We should only use publically funded data to support public policy. Why is it so hard to believe that private organizations (NGOs, etc.) skew data to benefit their agendas? 

Avatar of: dmarciani

dmarciani

Posts: 68

April 26, 2018

Either the Wall Street Journal of The Scientist are twisting the facts, perhaps a new practice in contemporary science. The WSJ clearly indicates that the new policies of the EPA are: 1- not to accept conclusions where the raw data and methods are not available, and 2- not to accept results that other scientists cannot reproduce. Regardless of political orientation, both rules have been for a long time the corner stone of modern science. As an older scientist and frequent reviewer, I always insist in seeing the data as well as the conclusions.

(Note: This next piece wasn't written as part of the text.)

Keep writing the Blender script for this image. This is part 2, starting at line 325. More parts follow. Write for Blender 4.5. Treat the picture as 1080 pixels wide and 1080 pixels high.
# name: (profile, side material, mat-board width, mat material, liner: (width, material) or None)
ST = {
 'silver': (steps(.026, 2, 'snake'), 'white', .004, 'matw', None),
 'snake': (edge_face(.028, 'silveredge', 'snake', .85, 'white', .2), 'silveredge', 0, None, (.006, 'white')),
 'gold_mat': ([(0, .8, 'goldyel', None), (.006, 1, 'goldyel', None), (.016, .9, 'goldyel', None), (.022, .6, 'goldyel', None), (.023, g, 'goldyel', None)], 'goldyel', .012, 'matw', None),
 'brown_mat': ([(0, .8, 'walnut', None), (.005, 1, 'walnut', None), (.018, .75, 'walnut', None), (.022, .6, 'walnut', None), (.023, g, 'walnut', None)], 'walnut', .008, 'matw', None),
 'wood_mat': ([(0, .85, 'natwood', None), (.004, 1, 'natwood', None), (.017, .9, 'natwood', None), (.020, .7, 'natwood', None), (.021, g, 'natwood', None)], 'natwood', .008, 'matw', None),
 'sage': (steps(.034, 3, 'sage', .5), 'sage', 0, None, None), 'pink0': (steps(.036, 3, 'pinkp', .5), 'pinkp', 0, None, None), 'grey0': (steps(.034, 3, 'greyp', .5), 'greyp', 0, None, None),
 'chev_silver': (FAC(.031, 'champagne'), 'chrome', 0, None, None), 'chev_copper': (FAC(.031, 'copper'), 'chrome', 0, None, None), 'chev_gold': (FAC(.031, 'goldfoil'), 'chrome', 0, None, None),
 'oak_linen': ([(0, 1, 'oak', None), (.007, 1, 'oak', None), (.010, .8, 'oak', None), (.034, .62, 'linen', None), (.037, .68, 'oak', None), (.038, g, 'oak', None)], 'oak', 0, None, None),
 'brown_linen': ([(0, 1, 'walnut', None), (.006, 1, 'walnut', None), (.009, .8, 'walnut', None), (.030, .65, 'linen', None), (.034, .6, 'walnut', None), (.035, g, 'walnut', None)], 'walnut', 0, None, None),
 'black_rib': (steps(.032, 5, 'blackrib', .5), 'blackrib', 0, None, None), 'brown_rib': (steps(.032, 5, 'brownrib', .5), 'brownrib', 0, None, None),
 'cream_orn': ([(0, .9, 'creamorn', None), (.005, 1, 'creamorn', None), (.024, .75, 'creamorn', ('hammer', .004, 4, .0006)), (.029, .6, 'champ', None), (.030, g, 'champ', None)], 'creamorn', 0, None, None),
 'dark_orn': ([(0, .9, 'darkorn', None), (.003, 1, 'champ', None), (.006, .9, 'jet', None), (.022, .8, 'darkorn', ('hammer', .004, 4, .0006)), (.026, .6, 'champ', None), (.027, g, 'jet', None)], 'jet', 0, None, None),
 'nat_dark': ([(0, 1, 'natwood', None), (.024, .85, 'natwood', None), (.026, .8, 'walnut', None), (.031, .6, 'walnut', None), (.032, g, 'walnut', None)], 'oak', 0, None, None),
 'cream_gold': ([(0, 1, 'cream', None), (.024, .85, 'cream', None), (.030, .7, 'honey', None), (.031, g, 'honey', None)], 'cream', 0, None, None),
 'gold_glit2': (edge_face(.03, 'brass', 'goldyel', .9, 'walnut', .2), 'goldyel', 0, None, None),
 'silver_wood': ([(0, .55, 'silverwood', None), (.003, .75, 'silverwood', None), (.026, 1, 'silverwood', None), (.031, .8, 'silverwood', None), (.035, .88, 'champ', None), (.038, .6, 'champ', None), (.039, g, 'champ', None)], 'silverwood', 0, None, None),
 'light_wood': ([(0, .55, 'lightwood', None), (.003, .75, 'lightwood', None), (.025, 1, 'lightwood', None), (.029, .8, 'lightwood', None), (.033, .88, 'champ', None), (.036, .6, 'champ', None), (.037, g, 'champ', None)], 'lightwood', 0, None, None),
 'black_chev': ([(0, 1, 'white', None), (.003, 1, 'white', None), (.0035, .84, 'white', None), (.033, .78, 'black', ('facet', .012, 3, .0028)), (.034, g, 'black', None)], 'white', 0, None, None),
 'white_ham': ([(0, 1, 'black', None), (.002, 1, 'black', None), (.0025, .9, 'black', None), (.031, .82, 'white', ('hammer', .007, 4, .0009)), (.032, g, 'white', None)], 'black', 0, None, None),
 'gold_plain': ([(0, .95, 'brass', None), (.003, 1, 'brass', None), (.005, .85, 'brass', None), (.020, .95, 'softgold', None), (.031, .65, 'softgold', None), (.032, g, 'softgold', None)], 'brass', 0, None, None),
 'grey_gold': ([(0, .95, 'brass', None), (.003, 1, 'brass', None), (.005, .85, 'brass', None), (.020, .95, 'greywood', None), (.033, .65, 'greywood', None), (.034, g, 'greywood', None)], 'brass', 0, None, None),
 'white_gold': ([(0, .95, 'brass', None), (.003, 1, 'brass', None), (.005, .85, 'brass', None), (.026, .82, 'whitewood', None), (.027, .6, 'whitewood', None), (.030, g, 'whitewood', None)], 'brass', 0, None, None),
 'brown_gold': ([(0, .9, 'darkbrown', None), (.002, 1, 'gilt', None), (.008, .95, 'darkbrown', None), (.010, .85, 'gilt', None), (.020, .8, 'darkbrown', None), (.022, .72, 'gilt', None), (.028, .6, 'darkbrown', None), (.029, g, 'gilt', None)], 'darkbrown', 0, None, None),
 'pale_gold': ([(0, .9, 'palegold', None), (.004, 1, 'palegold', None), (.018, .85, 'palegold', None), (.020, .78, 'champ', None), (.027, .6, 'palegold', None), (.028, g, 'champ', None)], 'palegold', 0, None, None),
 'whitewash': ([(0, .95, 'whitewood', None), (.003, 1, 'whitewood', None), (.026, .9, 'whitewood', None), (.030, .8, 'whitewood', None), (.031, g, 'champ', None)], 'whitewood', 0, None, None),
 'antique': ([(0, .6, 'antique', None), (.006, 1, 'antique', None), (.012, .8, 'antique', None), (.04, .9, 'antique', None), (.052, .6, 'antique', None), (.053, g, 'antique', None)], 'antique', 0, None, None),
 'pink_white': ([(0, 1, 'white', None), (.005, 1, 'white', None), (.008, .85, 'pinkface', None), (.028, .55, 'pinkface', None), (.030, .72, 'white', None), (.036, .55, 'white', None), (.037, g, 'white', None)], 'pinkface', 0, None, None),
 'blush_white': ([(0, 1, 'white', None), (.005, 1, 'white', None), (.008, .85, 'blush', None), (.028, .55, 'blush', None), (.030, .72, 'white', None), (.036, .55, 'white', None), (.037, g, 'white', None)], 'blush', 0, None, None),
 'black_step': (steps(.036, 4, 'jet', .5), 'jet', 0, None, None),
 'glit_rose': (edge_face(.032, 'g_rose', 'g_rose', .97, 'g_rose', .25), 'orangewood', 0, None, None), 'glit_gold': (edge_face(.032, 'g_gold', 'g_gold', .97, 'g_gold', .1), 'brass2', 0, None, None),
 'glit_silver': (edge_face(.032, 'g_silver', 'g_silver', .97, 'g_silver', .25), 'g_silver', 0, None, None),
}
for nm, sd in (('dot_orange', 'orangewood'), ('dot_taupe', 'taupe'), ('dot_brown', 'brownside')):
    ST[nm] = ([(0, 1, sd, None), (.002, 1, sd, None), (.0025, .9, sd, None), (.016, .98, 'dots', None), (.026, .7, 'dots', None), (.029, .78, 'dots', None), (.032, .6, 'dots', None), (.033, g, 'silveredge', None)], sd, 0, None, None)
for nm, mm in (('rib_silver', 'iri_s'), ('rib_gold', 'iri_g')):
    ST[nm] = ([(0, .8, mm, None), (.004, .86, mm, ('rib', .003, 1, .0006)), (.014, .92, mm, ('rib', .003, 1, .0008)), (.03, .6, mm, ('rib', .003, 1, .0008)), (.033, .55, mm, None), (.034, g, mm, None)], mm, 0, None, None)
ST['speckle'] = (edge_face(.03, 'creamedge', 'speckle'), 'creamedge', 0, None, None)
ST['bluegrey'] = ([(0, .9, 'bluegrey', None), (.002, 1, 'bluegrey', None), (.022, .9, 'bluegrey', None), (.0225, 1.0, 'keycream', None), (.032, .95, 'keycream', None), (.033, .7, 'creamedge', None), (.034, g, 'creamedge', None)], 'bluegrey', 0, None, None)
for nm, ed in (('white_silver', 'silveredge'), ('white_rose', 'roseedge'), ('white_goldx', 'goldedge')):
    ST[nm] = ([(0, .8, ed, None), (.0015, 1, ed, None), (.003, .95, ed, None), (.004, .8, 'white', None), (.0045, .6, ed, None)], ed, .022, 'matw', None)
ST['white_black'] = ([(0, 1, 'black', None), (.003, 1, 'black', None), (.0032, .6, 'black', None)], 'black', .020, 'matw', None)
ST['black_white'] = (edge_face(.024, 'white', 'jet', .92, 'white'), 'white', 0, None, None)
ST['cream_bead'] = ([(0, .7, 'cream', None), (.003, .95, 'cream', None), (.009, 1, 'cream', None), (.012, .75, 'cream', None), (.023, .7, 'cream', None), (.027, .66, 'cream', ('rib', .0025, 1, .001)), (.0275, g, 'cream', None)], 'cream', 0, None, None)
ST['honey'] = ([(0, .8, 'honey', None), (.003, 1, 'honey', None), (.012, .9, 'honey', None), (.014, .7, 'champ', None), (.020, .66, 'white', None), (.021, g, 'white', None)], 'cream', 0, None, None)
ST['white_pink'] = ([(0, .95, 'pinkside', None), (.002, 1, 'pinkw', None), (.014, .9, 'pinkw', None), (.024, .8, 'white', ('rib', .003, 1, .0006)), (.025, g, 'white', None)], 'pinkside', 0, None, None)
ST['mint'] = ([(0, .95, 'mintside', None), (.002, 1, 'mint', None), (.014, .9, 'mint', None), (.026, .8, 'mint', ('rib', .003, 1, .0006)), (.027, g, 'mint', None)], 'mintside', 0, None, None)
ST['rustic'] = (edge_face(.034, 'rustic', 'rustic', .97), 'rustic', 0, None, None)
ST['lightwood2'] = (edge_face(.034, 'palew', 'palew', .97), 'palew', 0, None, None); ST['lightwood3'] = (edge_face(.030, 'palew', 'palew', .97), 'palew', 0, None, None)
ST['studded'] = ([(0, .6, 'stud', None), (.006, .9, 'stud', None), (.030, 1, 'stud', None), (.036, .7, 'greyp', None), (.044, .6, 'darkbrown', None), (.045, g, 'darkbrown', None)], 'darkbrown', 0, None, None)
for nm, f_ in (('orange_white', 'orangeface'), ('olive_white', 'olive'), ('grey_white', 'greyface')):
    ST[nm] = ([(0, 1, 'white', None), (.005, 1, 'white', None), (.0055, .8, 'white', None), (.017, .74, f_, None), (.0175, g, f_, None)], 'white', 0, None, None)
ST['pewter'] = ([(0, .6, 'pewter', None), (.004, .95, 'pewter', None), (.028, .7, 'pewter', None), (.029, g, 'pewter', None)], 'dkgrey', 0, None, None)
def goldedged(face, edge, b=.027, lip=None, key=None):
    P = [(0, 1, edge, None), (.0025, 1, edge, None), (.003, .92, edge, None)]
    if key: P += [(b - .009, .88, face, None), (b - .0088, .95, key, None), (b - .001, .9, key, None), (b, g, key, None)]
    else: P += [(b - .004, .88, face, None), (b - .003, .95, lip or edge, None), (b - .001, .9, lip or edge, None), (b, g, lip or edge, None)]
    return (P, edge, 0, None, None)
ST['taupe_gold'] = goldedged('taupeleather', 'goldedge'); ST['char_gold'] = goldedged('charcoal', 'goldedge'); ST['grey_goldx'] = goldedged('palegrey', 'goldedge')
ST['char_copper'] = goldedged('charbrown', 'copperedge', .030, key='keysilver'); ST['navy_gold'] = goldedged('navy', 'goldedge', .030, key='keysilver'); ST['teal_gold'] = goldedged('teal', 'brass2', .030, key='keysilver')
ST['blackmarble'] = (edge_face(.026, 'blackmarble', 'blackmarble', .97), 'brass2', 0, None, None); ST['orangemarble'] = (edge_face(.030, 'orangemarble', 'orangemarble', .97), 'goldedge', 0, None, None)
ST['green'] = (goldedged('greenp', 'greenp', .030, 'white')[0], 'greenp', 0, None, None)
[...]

Indeed, many articles, some reviewed by The Scientist and other publications, have reached the wrong conclusions which were naively accepted by the scientific community. Fortunately, after some years dubious scientist analyzed the data and discovered serious flaws in the interpretations. Any scientist that have problems with that policy must be a voodoo scientist. That papers that cannot be reproduced are unacceptable, protects science from becoming a demagogues’ territory. According to those opposing these new rules, Lysenko must be considered a real scientist, rather than a pseudoscientist political charlatan. I would advise the writers of The Scientist and other “influential journals,” to remove their political hat and wear the scientist hat where only cold facts should be considered, regardless of the likes or dislikes of whoever is the xxxxxx in place (xxxxx can be substituted by your favorite nemesis).